Qualche sbavatura qua e là c’è stata, ma Oscar Piastri sta dimostrando di meritarsi il mondiale che con tutta probabilità andrà a conquistare nella seconda parte della stagione. Freddo, razionale, Piastri ha la mentalità del campione, a differenza del suo compagno di squadra. Da certi punti di vista è ancora acerbo, ma ha mostrato una crescita invidiabile nella gestione della gara rispetto allo scorso anno. È il passo in avanti che gli serviva per poter essere costante e approfittare di una monoposto, la MCL39, che è sì imprevedibile quando è portata vicino al limite, ma risponde meglio al suo naturale stile di guida rispetto a quello di Norris. Che, a proposito, finisce di diritto tra i flop.
Lando Norris non è intimamente convinto di poter vincere, e finché non lo sarà, non riuscirà mai nel suo intento. Spiace dirlo, e non vogliamo usare la sua salute mentale come un’arma contro di lui, ma la mancanza di lucidità nel modo in cui corre è risultata evidente quest’anno. Non parliamo solo di errori macroscopici come il botto di Jeddah in qualifica e il contatto suicida con Piastri in Canada, ma di tante piccole sbavature che gli hanno complicato l’esistenza. È in F1 da troppi anni per farsi bagnare il naso da un compagno di squadra più giovane e più inesperto. Che, visto in pista, sembra il più navigato dei due.
Non facciamo un torto a Lewis Hamilton se ammettiamo che la sua stagione finora è decisamente sotto le aspettative nutrite da tutti sul suo approdo in Ferrari. È vero che è difficile adattarsi a un nuovo team, a una nuova power unit (vedi questione freno motore), a una cultura diversa come quella italiana, con un’emotività che va ad amplificare la sua, già di per sé spiccata. Ci sono stati dei barlumi di speranza – come la Sprint in Cina – che fanno capire che con la macchina giusta il vecchio Lewis da qualche parte c’è. Ma finché si lascia andare alla più cupa disperazione, definendosi inutile, c’è veramente poco da fare.

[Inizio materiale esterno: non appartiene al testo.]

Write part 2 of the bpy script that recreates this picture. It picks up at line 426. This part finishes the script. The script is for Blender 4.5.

I numeri di Yuki Tsunoda in Red Bull parlano chiaro, e sono terrificanti. Quanto questo dica di Yuki e quanto dell’incapacità della scuderia di Milton Keynes di trovare un compromesso tra Verstappen e il suo compagno di squadra in termini di approccio alla guida è un altro discorso. Ma restano le fragilità di un pilota che ha sì mostrato qualche timido segnale di miglioramento negli ultimi tempi, ma è la nuova vittima di un sistema che fagocita i piloti e li sputa fuori. Forse l’arrivo di Laurent Mekies potrebbe aiutarlo a ritrovare la retta via. Forse.
Protagonista del passaggio inverso rispetto a Hamilton, dal motore Ferrari a quello Mercedes, Carlos Sainz finora ha avuto una stagione di alti e bassi. Surclassato dal compagno di squadra Albon in termini di punti conquistati, ha pagato lo scotto di un adattamento non semplice. Ma a volte si è anche complicato l’esistenza da solo, sporcando gare già compromesse all’atto della qualifica. Analitico e razionale com’è, oltre che fermamente convinto delle sue capacità, ha tutto quello che gli serve per trovare il bandolo della matassa.

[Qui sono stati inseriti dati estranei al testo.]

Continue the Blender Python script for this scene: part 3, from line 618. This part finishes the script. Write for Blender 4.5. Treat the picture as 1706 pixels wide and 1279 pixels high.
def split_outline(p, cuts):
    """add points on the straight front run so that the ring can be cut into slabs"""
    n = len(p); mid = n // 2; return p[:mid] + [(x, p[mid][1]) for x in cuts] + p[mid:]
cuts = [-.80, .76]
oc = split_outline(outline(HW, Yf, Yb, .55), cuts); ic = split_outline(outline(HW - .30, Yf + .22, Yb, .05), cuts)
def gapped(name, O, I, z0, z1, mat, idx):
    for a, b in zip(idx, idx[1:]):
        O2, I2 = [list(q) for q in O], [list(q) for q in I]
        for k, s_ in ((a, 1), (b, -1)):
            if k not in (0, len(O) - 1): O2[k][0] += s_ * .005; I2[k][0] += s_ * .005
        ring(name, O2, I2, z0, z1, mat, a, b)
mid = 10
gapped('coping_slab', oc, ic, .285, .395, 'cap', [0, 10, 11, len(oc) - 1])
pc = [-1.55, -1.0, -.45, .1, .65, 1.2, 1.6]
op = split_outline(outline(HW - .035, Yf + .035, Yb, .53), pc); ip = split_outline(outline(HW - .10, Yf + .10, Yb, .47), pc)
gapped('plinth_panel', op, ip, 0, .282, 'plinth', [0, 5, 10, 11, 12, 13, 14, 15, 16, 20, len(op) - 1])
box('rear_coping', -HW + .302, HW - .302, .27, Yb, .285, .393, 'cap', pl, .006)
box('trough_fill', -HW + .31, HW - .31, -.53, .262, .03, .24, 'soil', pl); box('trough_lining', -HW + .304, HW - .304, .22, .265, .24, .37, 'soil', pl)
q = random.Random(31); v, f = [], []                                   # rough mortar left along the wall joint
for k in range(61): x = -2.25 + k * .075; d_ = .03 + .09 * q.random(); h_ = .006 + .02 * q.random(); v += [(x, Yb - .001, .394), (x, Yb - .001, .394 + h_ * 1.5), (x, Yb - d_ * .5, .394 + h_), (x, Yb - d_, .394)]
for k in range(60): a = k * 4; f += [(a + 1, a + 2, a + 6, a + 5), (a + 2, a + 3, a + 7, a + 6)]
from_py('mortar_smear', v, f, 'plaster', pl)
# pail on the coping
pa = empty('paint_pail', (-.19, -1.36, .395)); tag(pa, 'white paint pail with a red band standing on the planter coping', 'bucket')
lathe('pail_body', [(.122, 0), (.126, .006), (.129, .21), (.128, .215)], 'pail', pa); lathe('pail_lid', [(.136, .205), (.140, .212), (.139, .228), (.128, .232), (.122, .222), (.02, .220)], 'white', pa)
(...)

Disastroso. Non ci sono altre parole per definire il povero Franco Colapinto, nonostante tutte le attenuanti del caso, a cominciare dalla macchina per continuare con l’assurdo modus operandi dell’Alpine, che lo conferma gara per gara. Gli ingredienti per l'incubo diurno c’erano tutti, ma Franco continua a mostrare i limiti che ha evidenziato con il passare dei weekend di gara con la Williams. Troppi, troppi errori per lui. Peggio del tanto vituperato Jack Doohan, condannato in partenza perché reo di essere stato scelto dalla gestione precedente.